DATA SHOWN →
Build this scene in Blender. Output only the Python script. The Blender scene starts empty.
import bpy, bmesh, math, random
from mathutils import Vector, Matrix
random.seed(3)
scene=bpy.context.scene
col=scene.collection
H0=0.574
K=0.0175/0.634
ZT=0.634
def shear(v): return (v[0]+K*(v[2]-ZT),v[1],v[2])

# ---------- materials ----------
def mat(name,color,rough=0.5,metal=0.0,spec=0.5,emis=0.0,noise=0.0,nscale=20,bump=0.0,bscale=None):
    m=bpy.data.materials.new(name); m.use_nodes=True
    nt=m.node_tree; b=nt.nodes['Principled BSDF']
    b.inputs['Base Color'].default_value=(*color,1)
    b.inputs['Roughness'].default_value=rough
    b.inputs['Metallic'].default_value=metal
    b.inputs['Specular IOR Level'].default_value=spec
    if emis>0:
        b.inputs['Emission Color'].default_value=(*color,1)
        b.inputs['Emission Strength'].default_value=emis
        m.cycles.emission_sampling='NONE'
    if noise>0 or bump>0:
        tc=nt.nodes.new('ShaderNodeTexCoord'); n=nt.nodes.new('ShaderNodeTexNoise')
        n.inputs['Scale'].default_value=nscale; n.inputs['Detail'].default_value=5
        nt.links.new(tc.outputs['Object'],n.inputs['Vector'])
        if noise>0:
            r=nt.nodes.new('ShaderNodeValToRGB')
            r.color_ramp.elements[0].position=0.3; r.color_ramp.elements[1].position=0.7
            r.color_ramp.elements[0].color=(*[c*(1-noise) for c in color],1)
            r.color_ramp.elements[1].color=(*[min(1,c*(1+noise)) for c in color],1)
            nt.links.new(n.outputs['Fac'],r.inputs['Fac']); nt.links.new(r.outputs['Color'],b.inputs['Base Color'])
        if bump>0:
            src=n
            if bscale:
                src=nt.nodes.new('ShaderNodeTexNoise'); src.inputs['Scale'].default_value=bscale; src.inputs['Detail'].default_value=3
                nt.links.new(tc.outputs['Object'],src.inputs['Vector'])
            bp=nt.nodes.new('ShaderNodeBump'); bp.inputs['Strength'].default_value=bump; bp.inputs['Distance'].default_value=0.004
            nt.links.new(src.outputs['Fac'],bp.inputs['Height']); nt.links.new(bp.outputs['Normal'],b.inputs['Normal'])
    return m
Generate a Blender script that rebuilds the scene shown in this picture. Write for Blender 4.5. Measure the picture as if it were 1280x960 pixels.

EXERCISE REQUIREMENTS →
Return nothing but the lines from the first line of the listing through the line with "def shear(v): return", please, keeping every one of them unchanged.

FULL ANSWER →
Build this scene in Blender. Output only the Python script. The Blender scene starts empty.
import bpy, bmesh, math, random
from mathutils import Vector, Matrix
random.seed(3)
scene=bpy.context.scene
col=scene.collection
H0=0.574
K=0.0175/0.634
ZT=0.634
def shear(v): return (v[0]+K*(v[2]-ZT),v[1],v[2])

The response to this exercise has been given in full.